Suppose we have a balanced position, and move in some heap to get a new number of tokens. If all the powers of $2$ in that heap were left exactly the same, it would be the same number, so some power of $2$ must change (either a new one we didn't have, or we lose an old one, or both). For example, moving from $7=1+2+4$ to $4$ loses both $1$ and $2$. Moving from $9=1+8$ to $7=1+2+4$ loses $8$ but gains $1$, etc.

But whatever change we make to the powers of $2$ in a single heap will unbalance things. For example, if we gain a $4$, then we're adding one to the even number of $4$s we had in the balanced position, and that makes the number of $4$s odd. If we lose a $2$, then we're subtracting one from the even number of $2$s we had in the balanced position, and that would make the number of $2$s odd. This doesn't depend on which power(s) of $2$ we gain or lose, since we can't gain or lose more than one of the same power of $2$ (e.g. $4+4$ would be written as $8$).

Unbalanced positions can be balanced

I claim that if the current position is unbalanced, then there is a move that balances it. Note that since it's unbalanced, there is an odd number of at least one power of $2$.

So suppose for example that $8$ is the largest power of $2$ with an odd amount (so there are an even number of $16$s, $32$s, etc.). Since there are an odd number of $8$s, there is at least one heap with an $8$ in it. For example, in the position $1,9,16,16$, the heap of size $9=1+8$ has an $8$. I claim that we can balance the position by removing tokens from any heap with an $8$ in it.

We could balance the position if we could "magically" replace the heap with one that removes the $8$, and add/removes lower powers as needed (remember, everything above $8$ already has an even amount).

[For example, if all the powers of $2$ that have an odd amount are $1$ and $2$ and $8$. Then we could balance the position if we could "magically" replace the heap with one that removes the $8$, and adds/removes the $1$ and the $2$ as needed. If our heap had $25=1+8+16$, then we could balance the position by leaving $18=2+16$ (which we can do by removing $7$).]

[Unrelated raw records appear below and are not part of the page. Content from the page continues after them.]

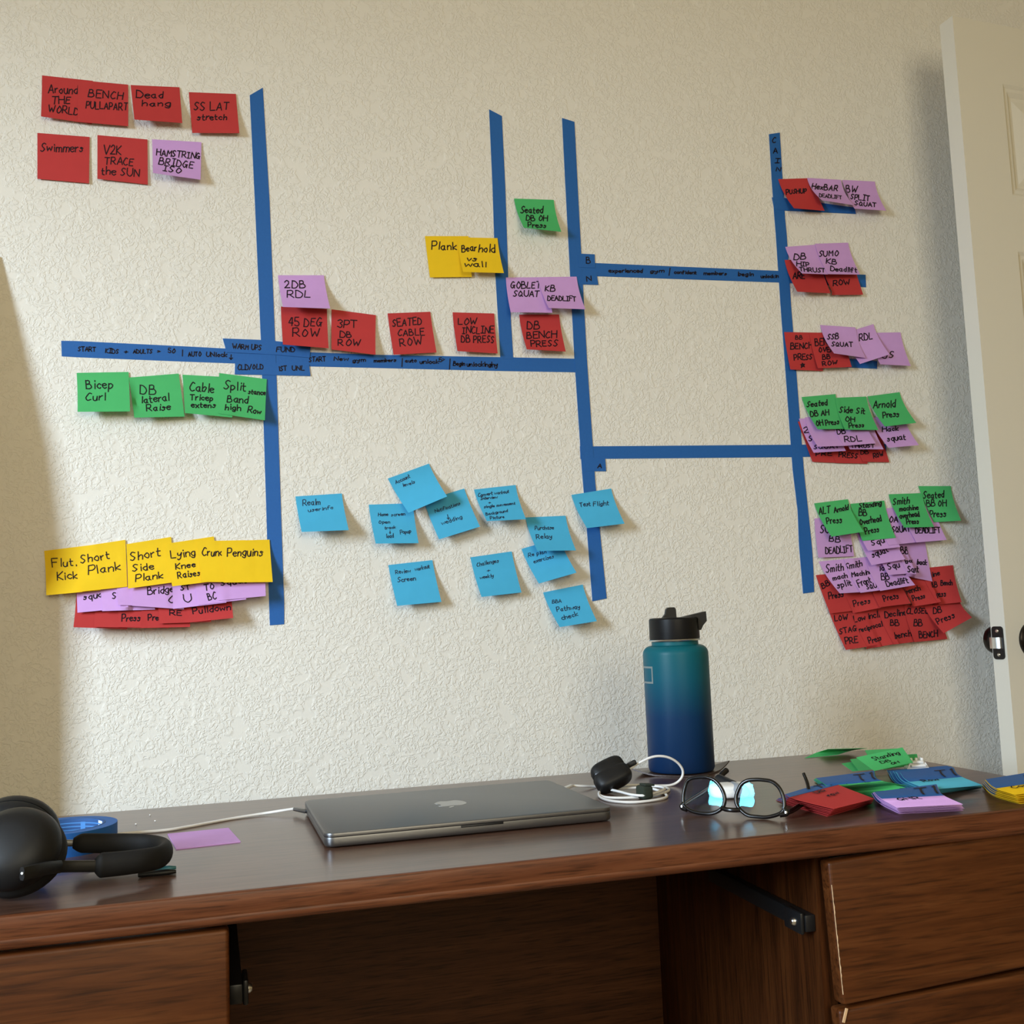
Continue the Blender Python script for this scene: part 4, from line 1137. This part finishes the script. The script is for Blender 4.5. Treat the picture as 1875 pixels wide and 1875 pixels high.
# outlined square printed on the left of the body
mb = MB()
def onb(px, py):
    d = ray(px, py); o = CAM - Vector((bc.x, bc.y, 0)); a = d.x ** 2 + d.y ** 2; b = 2 * (o.x * d.x + o.y * d.y); c = o.x ** 2 + o.y ** 2 - (BR_ + 0.00025) ** 2
    t = (-b - math.sqrt(max(b * b - 4 * a * c, 0))) / (2 * a); return CAM + d * t
pR = onb(1195.5, 1240); angR = math.atan2(pR.y - bc.y, pR.x - bc.x); wA = 0.030 / BR_
zt_, zb_ = at_y(1186, 1222, bc.y - .03).z, at_y(1186, 1254, bc.y - .03).z
def cyl(a, z, r=BR_ + 0.00025): return Vector((bc.x + r * math.cos(a), bc.y + r * math.sin(a), z))
def patch(a0, a1, z0, z1):
    n = 10; v = []; f = []
    for k in range(n + 1):
        a = a0 + (a1 - a0) * k / n; v += [cyl(a, z0), cyl(a, z1)]
    for k in range(n): f.append((2 * k, 2 * k + 1, 2 * k + 3, 2 * k + 2))
    mb.add(v, f)
tA = 0.0026 / BR_; tz = 0.0026
patch(angR - wA, angR, zt_ - tz, zt_); patch(angR - wA, angR, zb_, zb_ + tz); patch(angR - tA, angR, zb_ + tz, zt_ - tz); patch(angR - wA, angR - wA + tA, zb_ + tz, zt_ - tz)
mb.build('printed_emblem', M['mark'], body)

# ------------------------------------------------------------------ glasses (upside down, brow bar on the desk)
gA, gB = desk(1290, 1494.5), desk(1408, 1501.5)
gx = (gB - gA).normalized(); gn = Vector((gx.y, -gx.x, 0)).normalized()           # towards the camera
tilt = math.radians(12); gN = (gn * math.cos(tilt) + Vector((0, 0, 1)) * math.sin(tilt)).normalized()
gM = desk(1339, 1496)
def gp(px, py, out=0.0):
    P = at_plane(px, py, gA, gN); u = (P - gM).dot(gx); return P + gN * (out - 1.5 * u * u)
gl = empty('glasses', (gA + gB) / 2, 'black framed eyeglasses lying upside down near the front edge of the desk', 'glasses')
rl = [(1249, 1476.4), (1248.6, 1463), (1250.6, 1450), (1255, 1436), (1262, 1429.5), (1275, 1427), (1293.4, 1427), (1308.7, 1433), (1320, 1445.7), (1326.5, 1461), (1326.5, 1475), (1321, 1485), (1308.7, 1491.8), (1292.4, 1493.7), (1271.3, 1490.8), (1257, 1484.5)]
rr_ = [(1347.6, 1465), (1351, 1452.4), (1357.7, 1440), (1369, 1433), (1383.6, 1431.3), (1396, 1431.8), (1411.7, 1434.6), (1423.2, 1443.8), (1430, 1456.2), (1433.8, 1472.6), (1432.5, 1487), (1424, 1494.6), (1404, 1500), (1385.8, 1499.4), (1369, 1496.6), (1356.7, 1487.5), (1349, 1476)]
frame = None
for nm, rim in (('left', rl), ('right', rr_)):
    loopP = spline([gp(x, y) for x, y in rim], 5, closed=True)
    mb = MB()
    ctr = sum(loopP, Vector()) / len(loopP)
    mb.tube(loopP, 0.0021, 10, closed=True, up=gN)
    if frame is None: frame = mb.build('rim', M['glossblack'], gl)
    else: mb.build('rim', M['glossblack'], gl)
    n = len(loopP); v = [ctr + gN * 0.0019] ; f = []
    rings = 6
    for r in range(1, rings + 1):
        s = r / rings
        for p in loopP: v.append(ctr + (p - ctr) * s + gN * (0.0019 * (1 - s * s)))
    for k in range(n): f.append((0, 1 + k, 1 + (k + 1) % n))
    for r in range(rings - 1):
        for k in range(n): f.append((1 + r * n + k, 1 + (r + 1) * n + k, 1 + (r + 1) * n + (k + 1) % n, 1 + r * n + (k + 1) % n))
    mk('lens', v, f, M['lens'], gl)
mb = MB(); mb.tube(spline([gp(1322, 1483, .001), gp(1330, 1486, .002), gp(1339, 1487, .0025), gp(1347, 1487.5, .002), gp(1355, 1487, .001)], 5), 0.0026, 10)
mb.build('bridge', M['glossblack'], gl)
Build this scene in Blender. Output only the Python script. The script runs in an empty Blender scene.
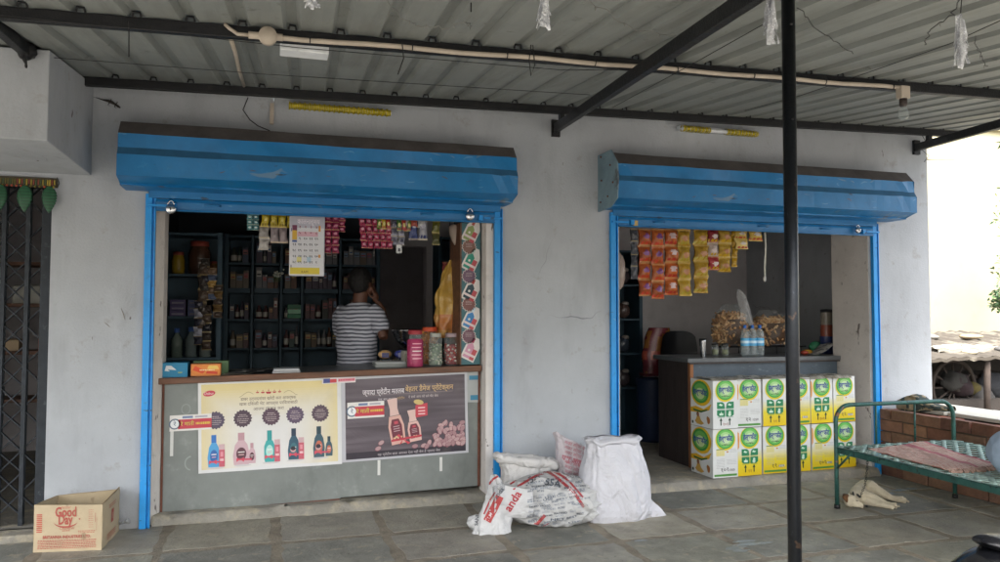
import bpy, bmesh, math, random
import numpy as np
from mathutils import Vector, Matrix, noise
from mathutils.bvhtree import BVHTree
random.seed(7)
S = bpy.context.scene
COL = S.collection
R_ = math.radians

# ------------------------------------------------------------ camera maths (survey of the place from the photo)
F0, YAW, PITCH, ROLL = 762.5, 16.95, 2.44, .0012
CAM = np.array([0, -5.9, 1.5])
_y, _p = R_(YAW), R_(PITCH)
FW = np.array([math.sin(_y)*math.cos(_p), math.cos(_y)*math.cos(_p), math.sin(_p)])
RT = np.array([math.cos(_y), -math.sin(_y), 0.])
UP = np.cross(RT, FW)
RT, UP = RT+UP*ROLL, UP-RT*ROLL
def at(px, py, x=None, y=None, z=None):
    d = FW*F0+RT*(px-500)-UP*(py-281)
    if y is not None: t = (y-CAM[1])/d[1]
    elif z is not None: t = (z-CAM[2])/d[2]
    else: t = (x-CAM[0])/d[0]
    return Vector(CAM+t*d)

def lin(h):
    h = h.lstrip('#'); o = []
    for i in (0, 2, 4):
        c = int(h[i:i+2], 16)/255
        o.append(c/12.92 if c <= .04045 else ((c+.055)/1.055)**2.4)
    return tuple(o)
def mixc(a, b, t): return tuple(a[i]*(1-t)+b[i]*t for i in range(3))
def C3(c): return lin(c) if isinstance(c, str) else c

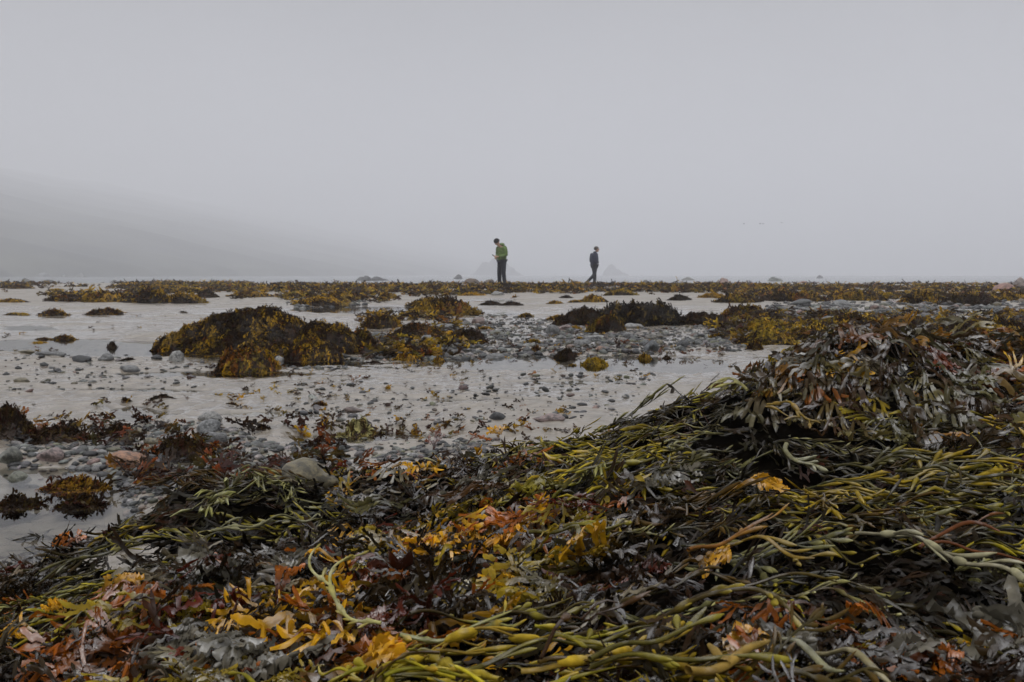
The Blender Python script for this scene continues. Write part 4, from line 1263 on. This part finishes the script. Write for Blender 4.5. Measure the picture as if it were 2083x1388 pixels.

By removing the right amount, we can always do the above "magical" replacement when the desired new heap size is less than the original one. And the desired heap size can't be the same as the old one since the $8$s make the position unbalanced. But we'd have a problem if the desired size were more than the old one. In the worst case (with the highest possible desired size) we'd remove $8$, but need to add $1$ and $2$ and $4$, which sum to $7=8-1$, so the desired size is at most $1$ less than the starting one, and we can always get there by removing tokens from this heap.

The argument above doesn't depend on the number $8$: $1+2=4-1$, $1+2+4+8=16-1$, etc. So we really can always balance an unbalanced position by removing the right amount of tokens from a heap with the largest odd-amount power of $2$.

Conclusion

Since players only remove tokens, the total number of tokens will eventually go down to zero. Since the endgame position is balanced, if the starting position is unbalanced, the first player can win by repeatedly making balancing moves (the opponent has no choice but to keep unbalancing).

Gap

I didn't prove above that it's always possible to write a nonnegative integer as a sum of distinct powers of $2$, but since the OP mentioned "binary conversions", I assumed that wasn't my responsibility. That's also addressed here.